Will your female-owned biz succeed where others got Boy’s Clubbed to death? Starting and running a small business is a daunting challenge, and doubly so when faced with gender based discrimination as a woman.

According to the Bureau of Labor Statistics, 80% of new businesses make it through their first year, but only half survive the first 5 years.

That chart looks even more terrifying — a lot more terrifying — when you include only small businesses.

You might even say that when you’re entering the SMB space — especially as a woman — you’re a lonely Valkyrie trying to fight off an army, or a female gladiator in the arena. And instead of the cheering of an excited audience, you have only your own motivation and determination to make that business work. In order to reach your goals and avoid failure, you will need to take some preparatory actions that will make your business ready for the challenges ahead.

Setting a budget for the initial period

Leaving the 9 to 5 job and going your own way is saying bye-bye to a guaranteed salary and all the benefits that come with it.

People who work for companies over a longer course of time definitely have some weak spots in their knowledge of SMB-finances. Plan ahead, and study these challenges to figure out how to save up cushion funds before quitting your job.

Experts say that at the very least you should have enough to provide for the first six months.
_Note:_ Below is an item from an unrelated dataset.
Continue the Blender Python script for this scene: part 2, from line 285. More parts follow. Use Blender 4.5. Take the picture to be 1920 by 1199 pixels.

These funds will keep your business afloat even if you don’t make a single cent of profit in this initial period.

Defining the business plan

The business plan lays out your business goals and exact strategies on how to achieve them, as well as financing details. This document can contain dozens of pages, or only one. The target audience will determine its format and length.

If you’re writing your business plan for your own needs, it doesn’t have to be too scrupulous — but you should still plan well ahead. Any potential investors or partners in your plans? They deserve — and will expect — a detailed business plan covering the entire A to Z of the operation.

Who exactly are you going to sell what exactly, and how are you going to market it to them, and how much can this market buy? These are just a few of the questions you need to be able to answer concisely and on the spot.

Calculating the expenses

You will have to calculate the business expenses regardless of whether you’re going to rent office space or you run it from your own home. You will have to take into account all overhead expenses incurred by your business: utilities, rent, insurance, marketing, infrastructure, and so on.

Are your employees going to want benefits? What kind of benefits are you obliged by law to provide? What other workplace laws are you and your office going to be affected by, and how much is it going to cost to implement them?

Choosing the right business structure

The business structure you choose will affect the taxes you pay and the level of liability you have for your business.

Most small business owners opt either for a sole proprietorship or a limited liability company (LLC). In a sole proprietorship, the owner’s personal and business assets aren’t separated. That’s a good thing if you’re doing well but a terrible choice if your business ends up in debt.

With an LLC you aren’t personally responsible for the assets of your business, but managing it is a bit more complex from the legal point of view. You can read more about these differences in this guide from Business News Daily.

Conclusion

To cut a long story short, you will need to have some backup assets for the first six months and an accurate estimate of your initial expenses. Your business plan has to be detailed if there are any additional investors. You have to plan the office space so that you use it in an efficient way.

Finally, choose the best business structure for your initial professional needs. If you prepare all these things in advance, your business will be more likely to survive the arena of SMB gladiators.